What the task requires
In the listing below, locate the line containing "farm = np.clip((dep-7900)/900, 0, 1)*(dep" and the line containing "1)*np.clip((px-1080)/80, 0, 1)". Output both of them and every line between, exactly as written, and nothing more.

=====

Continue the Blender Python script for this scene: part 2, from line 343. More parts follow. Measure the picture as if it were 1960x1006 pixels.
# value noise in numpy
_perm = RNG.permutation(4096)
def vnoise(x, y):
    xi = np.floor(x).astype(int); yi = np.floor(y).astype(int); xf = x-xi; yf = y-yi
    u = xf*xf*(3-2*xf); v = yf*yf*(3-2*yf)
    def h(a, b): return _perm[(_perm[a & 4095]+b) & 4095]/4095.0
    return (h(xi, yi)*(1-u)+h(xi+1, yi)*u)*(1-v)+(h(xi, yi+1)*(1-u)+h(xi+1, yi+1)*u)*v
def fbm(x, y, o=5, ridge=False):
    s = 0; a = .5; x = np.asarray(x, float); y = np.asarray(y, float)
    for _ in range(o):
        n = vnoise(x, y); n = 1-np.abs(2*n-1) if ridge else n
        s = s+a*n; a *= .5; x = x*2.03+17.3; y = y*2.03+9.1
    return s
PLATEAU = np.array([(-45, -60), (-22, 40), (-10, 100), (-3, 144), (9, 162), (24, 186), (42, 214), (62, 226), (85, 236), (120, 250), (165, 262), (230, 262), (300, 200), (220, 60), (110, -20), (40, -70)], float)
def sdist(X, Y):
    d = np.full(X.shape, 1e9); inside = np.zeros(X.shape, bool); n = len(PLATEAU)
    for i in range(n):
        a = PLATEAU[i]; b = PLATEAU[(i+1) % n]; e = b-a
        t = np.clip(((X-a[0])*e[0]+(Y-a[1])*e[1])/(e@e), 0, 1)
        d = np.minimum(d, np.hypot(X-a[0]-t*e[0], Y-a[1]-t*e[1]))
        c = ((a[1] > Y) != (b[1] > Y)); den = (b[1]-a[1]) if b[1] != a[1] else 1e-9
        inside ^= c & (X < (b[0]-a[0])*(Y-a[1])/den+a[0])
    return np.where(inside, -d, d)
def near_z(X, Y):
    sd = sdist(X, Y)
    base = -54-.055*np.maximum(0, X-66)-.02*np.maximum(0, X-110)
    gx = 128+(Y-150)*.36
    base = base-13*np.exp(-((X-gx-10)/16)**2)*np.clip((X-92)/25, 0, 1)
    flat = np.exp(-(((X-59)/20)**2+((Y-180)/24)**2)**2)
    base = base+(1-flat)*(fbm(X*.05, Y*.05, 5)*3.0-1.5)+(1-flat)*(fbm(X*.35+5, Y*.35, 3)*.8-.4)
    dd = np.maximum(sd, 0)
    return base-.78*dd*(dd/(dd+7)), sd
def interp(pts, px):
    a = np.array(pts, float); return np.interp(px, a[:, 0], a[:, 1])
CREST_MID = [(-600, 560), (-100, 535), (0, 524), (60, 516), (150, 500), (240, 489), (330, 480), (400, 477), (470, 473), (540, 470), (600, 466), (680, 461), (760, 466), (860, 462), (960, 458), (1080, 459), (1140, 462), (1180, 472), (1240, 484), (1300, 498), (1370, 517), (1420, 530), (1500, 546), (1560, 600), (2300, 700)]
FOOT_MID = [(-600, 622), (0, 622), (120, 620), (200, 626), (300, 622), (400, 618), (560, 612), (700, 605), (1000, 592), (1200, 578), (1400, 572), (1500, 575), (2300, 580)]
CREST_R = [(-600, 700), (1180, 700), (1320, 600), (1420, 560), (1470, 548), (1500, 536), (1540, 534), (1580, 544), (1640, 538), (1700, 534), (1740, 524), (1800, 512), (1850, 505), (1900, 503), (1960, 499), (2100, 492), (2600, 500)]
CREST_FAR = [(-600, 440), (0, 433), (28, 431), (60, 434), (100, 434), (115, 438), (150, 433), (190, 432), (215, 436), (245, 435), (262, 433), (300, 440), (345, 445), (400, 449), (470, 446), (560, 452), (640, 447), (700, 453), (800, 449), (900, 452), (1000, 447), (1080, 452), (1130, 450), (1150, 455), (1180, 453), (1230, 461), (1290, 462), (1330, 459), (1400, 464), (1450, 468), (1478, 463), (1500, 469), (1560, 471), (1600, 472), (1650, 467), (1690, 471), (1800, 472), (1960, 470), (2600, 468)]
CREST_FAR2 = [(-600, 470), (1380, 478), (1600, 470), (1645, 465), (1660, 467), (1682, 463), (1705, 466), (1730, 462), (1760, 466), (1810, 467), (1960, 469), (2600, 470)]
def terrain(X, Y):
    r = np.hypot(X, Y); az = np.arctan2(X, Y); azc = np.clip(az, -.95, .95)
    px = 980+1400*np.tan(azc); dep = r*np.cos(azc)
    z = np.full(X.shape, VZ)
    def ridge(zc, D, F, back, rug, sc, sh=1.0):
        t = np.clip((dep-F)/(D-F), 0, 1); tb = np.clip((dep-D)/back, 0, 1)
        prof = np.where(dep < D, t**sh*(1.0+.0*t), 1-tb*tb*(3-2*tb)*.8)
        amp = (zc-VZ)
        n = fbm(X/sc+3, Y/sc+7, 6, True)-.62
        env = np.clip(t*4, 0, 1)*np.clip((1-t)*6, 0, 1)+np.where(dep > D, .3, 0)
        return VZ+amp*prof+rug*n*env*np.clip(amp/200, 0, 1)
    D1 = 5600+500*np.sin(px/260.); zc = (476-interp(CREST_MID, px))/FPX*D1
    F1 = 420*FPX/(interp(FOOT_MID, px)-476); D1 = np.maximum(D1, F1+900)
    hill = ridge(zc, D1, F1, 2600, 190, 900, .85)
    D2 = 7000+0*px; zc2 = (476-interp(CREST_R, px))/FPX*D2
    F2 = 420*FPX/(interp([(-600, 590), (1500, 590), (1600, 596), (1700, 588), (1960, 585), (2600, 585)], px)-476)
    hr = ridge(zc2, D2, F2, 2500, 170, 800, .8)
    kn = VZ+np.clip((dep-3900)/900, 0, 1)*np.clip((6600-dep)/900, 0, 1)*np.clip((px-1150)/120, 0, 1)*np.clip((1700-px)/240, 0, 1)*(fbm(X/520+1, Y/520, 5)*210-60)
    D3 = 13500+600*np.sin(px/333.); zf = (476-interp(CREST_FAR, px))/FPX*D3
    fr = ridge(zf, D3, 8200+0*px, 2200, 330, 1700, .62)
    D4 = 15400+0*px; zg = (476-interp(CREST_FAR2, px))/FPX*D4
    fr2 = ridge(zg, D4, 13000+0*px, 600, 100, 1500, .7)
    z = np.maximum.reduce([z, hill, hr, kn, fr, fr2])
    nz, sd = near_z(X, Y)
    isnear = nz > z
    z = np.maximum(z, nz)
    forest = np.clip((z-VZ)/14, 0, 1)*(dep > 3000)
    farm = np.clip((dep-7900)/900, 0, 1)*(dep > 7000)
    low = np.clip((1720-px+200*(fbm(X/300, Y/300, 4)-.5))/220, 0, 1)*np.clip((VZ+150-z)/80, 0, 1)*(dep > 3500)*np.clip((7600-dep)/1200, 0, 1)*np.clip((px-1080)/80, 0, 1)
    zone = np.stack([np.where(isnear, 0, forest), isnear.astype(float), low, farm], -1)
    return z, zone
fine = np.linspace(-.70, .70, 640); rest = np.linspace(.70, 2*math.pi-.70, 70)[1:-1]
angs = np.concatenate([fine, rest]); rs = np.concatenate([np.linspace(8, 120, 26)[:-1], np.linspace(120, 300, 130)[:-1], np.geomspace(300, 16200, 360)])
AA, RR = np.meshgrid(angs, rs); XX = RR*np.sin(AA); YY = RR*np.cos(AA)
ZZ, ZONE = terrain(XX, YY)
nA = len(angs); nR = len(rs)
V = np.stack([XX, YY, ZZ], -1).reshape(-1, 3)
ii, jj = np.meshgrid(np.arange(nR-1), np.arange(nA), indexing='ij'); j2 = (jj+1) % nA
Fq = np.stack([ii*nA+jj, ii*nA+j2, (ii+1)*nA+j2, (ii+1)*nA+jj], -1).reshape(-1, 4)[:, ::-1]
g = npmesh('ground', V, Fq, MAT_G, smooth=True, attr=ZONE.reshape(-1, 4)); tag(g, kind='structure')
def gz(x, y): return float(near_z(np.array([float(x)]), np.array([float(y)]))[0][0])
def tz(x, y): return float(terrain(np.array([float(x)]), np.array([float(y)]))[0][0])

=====

Reply to the task
    farm = np.clip((dep-7900)/900, 0, 1)*(dep > 7000)
    low = np.clip((1720-px+200*(fbm(X/300, Y/300, 4)-.5))/220, 0, 1)*np.clip((VZ+150-z)/80, 0, 1)*(dep > 3500)*np.clip((7600-dep)/1200, 0, 1)*np.clip((px-1080)/80, 0, 1)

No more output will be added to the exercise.